Like Clemente, Steven John Harris makes use of ambiguity, employing it to endow his paintings with a strong sense of psychosexual drama. Harris, however, also has an abstract element to his work that lends it an autonomous visual impact. He
employs brilliant color in clear, boldly delineated areas much in the manner of a hard edge abstractionist to make his pictures practically leap off the wall and accost the viewer with their curvaceously sensual forms.
In one painting, entitled "Mary Lips;' the head of a woman with big red lips appears to have a nude body of a smaller person draped over it like a bizarre hat. Harris makes this strange occurrence appear somehow logical by virtue of his ability to bend all the rules of composition so that the viewer makes imaginative leaps between the symbolic and the actual quite effortlessly.
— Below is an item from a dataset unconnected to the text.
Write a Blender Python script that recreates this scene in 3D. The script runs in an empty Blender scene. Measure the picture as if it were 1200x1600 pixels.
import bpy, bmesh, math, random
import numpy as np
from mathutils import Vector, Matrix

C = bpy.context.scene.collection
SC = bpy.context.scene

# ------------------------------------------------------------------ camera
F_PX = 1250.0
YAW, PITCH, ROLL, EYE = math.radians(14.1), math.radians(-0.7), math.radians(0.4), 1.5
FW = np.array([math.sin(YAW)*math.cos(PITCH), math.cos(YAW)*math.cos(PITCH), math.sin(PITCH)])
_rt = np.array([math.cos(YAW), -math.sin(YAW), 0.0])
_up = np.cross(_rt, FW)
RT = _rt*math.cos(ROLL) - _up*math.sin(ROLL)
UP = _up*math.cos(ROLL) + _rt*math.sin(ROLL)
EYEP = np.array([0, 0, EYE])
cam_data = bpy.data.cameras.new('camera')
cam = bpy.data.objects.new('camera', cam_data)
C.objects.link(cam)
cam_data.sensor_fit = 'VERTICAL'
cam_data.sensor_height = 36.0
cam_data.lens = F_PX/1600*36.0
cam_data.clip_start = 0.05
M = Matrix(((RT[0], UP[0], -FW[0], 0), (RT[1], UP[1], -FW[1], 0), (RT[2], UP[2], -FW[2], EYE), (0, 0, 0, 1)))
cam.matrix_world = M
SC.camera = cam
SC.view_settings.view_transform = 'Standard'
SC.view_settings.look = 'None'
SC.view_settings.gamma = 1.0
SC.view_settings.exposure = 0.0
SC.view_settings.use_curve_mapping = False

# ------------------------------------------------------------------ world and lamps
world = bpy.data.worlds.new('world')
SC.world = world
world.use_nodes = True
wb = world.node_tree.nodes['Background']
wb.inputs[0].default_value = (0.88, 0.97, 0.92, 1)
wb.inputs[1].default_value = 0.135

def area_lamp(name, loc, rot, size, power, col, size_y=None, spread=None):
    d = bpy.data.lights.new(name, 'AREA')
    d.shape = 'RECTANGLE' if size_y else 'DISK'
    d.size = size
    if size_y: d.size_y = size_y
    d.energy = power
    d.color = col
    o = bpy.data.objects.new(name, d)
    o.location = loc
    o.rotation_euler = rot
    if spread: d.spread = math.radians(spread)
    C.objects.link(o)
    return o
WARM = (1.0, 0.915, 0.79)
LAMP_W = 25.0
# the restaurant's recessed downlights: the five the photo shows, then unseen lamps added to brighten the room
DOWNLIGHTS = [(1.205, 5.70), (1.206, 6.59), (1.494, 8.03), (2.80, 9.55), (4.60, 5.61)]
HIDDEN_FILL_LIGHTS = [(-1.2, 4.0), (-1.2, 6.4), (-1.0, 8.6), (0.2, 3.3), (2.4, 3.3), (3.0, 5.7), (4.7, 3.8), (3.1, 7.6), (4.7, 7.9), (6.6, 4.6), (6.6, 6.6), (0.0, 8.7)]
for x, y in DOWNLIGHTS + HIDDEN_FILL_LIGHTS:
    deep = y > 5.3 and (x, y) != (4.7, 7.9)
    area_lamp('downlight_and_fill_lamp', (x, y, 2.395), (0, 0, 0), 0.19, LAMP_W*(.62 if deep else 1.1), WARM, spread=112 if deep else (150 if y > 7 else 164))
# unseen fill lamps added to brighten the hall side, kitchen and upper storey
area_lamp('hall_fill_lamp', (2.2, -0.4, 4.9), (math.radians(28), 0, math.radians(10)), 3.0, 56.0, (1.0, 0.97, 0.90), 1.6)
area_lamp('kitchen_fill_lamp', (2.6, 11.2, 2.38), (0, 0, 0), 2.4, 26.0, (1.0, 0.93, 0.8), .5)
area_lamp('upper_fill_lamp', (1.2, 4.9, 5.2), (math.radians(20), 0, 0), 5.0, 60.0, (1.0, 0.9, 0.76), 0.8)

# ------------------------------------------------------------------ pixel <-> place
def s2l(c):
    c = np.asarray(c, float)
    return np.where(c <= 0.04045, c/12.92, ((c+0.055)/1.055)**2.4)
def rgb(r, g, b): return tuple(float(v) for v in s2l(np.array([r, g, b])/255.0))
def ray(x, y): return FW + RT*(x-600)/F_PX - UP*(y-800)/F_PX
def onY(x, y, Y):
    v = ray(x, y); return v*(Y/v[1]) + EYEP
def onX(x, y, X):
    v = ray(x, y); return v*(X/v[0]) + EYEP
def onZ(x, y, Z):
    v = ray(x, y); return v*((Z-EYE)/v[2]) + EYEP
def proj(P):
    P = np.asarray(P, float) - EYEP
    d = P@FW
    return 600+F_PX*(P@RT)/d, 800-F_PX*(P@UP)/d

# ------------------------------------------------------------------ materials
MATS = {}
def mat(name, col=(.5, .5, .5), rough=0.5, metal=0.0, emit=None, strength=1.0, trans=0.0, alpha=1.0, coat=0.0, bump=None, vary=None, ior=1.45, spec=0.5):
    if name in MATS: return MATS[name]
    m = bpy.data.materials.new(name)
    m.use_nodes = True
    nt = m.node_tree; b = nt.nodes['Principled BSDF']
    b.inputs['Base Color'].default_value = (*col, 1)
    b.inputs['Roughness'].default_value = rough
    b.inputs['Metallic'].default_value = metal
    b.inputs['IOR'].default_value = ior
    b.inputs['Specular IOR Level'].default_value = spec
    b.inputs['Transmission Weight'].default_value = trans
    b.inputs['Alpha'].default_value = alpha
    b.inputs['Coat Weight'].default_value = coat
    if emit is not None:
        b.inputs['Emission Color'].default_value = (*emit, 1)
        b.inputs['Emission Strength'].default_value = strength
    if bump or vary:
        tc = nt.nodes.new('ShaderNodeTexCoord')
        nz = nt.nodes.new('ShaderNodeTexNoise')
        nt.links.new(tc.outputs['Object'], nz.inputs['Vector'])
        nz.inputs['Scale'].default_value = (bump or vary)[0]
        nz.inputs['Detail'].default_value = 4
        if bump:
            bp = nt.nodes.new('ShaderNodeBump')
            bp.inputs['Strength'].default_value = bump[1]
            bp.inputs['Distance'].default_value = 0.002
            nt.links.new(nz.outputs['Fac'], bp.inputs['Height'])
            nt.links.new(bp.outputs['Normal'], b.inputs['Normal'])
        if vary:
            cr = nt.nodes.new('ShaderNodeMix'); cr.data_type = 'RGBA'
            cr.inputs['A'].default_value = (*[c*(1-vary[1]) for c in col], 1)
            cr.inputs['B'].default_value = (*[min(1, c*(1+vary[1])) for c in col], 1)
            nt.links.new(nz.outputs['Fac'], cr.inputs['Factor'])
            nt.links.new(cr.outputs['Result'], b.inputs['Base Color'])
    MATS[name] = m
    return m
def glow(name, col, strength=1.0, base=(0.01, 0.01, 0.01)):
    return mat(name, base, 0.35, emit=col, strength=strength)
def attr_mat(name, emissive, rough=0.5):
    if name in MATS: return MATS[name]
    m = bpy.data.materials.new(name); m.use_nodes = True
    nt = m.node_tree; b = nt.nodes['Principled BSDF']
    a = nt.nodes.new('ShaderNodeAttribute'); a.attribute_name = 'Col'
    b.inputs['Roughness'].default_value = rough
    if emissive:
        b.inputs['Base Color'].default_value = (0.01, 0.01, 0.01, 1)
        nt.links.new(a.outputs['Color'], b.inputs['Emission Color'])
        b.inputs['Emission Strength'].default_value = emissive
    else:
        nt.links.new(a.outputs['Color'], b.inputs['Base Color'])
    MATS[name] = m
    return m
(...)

In another painting called "Heels," we are plunged into the realm of fetishism in a compostion where a languidly statuesque female figure in stiletto heels that seem to dominate the composition from the angle that the artist chooses to present them to us casually gooses a companion while a third figure, seen in the foreground, radiates an anxiety reminiscent of the haunted subject of Edvard Munch's famous work, "The Scream:'
Face to Face with Harris's "Hunger," in which a blue man reaches out needily to caress a pair of pink breasts, and "Blue Gays," where two similarly colorful figures are seen in voyeuristic proximity to a nude woman, we too become fascinated voyeurs. To the league of modern British artists, such as Bacon, Hockney and Hodgkin, whom we admire as much for their quirky qualities as for their solid aesthetic attributes, we can now add the name of Steven John Harris.